**MATERIAL PROVIDED:**
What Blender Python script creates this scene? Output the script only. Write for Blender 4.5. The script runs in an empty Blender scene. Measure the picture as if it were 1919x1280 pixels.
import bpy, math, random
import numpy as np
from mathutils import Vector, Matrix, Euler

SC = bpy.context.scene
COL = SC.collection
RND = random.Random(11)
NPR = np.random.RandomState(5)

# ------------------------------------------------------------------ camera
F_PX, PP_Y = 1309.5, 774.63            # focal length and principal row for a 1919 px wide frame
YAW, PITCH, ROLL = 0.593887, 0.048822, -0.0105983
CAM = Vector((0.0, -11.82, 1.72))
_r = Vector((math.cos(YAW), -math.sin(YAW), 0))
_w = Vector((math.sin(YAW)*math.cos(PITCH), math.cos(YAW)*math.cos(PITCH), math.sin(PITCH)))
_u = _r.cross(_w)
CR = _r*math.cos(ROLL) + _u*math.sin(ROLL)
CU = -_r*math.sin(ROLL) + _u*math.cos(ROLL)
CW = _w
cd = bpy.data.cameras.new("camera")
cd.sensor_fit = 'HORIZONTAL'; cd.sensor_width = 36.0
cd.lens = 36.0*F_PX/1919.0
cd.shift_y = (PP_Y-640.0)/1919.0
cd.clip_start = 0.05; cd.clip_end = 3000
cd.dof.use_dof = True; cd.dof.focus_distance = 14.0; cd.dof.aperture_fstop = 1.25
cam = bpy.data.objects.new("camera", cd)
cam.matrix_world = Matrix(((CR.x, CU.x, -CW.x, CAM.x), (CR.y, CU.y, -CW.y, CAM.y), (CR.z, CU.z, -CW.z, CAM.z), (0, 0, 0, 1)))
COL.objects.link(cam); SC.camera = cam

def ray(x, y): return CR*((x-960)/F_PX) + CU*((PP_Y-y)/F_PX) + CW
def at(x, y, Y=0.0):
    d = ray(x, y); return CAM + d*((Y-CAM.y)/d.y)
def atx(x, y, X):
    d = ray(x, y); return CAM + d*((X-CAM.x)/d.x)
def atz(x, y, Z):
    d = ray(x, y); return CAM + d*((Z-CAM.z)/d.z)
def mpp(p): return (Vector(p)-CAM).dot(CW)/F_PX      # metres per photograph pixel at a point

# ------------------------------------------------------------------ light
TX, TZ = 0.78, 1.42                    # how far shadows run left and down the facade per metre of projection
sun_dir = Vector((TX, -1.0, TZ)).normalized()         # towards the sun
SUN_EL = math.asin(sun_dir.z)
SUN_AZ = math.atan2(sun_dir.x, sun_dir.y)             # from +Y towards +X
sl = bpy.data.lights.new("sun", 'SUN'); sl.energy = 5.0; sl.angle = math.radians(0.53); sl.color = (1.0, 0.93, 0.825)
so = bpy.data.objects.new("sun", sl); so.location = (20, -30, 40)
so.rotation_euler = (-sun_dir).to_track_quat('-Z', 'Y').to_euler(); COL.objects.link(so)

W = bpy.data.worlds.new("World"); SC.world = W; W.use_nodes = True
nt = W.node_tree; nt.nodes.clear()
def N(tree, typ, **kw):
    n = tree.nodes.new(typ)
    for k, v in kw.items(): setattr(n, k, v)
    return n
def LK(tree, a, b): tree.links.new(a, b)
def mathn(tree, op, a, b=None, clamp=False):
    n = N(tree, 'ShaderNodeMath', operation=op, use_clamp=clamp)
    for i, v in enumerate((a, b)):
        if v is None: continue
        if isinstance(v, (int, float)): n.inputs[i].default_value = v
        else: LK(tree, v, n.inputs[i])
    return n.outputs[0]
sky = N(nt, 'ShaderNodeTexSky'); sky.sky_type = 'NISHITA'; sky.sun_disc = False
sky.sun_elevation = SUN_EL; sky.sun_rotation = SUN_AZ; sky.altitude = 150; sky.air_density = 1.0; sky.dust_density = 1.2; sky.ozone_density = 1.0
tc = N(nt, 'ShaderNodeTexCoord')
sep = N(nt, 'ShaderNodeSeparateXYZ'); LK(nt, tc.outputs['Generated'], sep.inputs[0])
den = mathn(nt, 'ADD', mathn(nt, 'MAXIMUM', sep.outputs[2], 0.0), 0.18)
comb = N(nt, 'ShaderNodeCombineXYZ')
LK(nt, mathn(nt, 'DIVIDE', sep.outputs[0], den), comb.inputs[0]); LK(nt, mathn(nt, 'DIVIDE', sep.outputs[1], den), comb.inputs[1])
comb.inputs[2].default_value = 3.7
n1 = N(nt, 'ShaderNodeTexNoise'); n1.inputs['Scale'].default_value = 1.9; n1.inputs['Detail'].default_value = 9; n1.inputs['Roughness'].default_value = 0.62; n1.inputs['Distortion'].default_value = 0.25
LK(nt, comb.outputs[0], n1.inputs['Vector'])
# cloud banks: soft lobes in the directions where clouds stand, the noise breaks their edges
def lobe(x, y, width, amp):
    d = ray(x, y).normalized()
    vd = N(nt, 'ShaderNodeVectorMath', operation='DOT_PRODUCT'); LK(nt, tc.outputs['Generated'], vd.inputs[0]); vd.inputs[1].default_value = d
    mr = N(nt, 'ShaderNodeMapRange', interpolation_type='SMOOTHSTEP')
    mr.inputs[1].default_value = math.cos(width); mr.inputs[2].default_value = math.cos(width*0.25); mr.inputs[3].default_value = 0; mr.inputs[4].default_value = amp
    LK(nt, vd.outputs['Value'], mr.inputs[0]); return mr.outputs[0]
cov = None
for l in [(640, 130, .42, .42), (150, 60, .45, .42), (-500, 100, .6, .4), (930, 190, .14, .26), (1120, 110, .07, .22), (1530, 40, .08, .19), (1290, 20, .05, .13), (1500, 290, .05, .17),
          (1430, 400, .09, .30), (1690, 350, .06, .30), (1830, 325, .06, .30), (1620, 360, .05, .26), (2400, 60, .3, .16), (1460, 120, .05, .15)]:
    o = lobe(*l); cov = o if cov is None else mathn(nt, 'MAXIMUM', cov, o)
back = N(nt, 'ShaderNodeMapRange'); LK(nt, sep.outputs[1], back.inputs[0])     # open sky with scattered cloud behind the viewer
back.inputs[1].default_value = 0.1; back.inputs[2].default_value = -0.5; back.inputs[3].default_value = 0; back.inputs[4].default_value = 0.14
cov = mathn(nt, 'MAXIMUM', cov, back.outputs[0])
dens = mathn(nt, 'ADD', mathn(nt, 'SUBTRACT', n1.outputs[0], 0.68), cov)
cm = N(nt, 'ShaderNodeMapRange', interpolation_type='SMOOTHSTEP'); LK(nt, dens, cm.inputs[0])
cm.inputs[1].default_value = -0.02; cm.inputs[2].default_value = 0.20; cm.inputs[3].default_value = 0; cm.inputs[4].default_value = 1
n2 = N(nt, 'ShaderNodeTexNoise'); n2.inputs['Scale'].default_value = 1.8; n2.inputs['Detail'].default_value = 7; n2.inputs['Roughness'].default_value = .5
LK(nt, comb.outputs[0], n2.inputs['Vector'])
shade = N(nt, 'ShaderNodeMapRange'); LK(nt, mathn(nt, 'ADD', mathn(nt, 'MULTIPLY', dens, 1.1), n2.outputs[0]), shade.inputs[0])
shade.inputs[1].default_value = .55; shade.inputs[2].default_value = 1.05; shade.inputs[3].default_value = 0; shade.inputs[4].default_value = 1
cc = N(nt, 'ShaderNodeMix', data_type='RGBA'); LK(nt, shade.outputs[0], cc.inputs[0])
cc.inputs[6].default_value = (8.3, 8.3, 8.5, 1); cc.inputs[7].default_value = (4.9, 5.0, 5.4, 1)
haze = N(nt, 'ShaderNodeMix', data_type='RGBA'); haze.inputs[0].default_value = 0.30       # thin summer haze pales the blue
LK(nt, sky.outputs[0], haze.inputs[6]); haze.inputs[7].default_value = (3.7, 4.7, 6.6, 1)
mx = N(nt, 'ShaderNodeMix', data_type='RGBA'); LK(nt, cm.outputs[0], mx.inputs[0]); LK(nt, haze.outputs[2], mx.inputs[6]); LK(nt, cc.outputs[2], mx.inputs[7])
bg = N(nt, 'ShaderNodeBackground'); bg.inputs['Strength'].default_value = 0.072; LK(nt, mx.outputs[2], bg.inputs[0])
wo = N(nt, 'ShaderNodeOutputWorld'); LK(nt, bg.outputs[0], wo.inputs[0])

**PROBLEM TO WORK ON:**
Quote exactly the opening line of the material above and every line after it, up to and including the line that contains "NPR = np.random.RandomState(5)".

**ANSWER FOR THE TASK:**
What Blender Python script creates this scene? Output the script only. Write for Blender 4.5. The script runs in an empty Blender scene. Measure the picture as if it were 1919x1280 pixels.
import bpy, math, random
import numpy as np
from mathutils import Vector, Matrix, Euler

SC = bpy.context.scene
COL = SC.collection
RND = random.Random(11)
NPR = np.random.RandomState(5)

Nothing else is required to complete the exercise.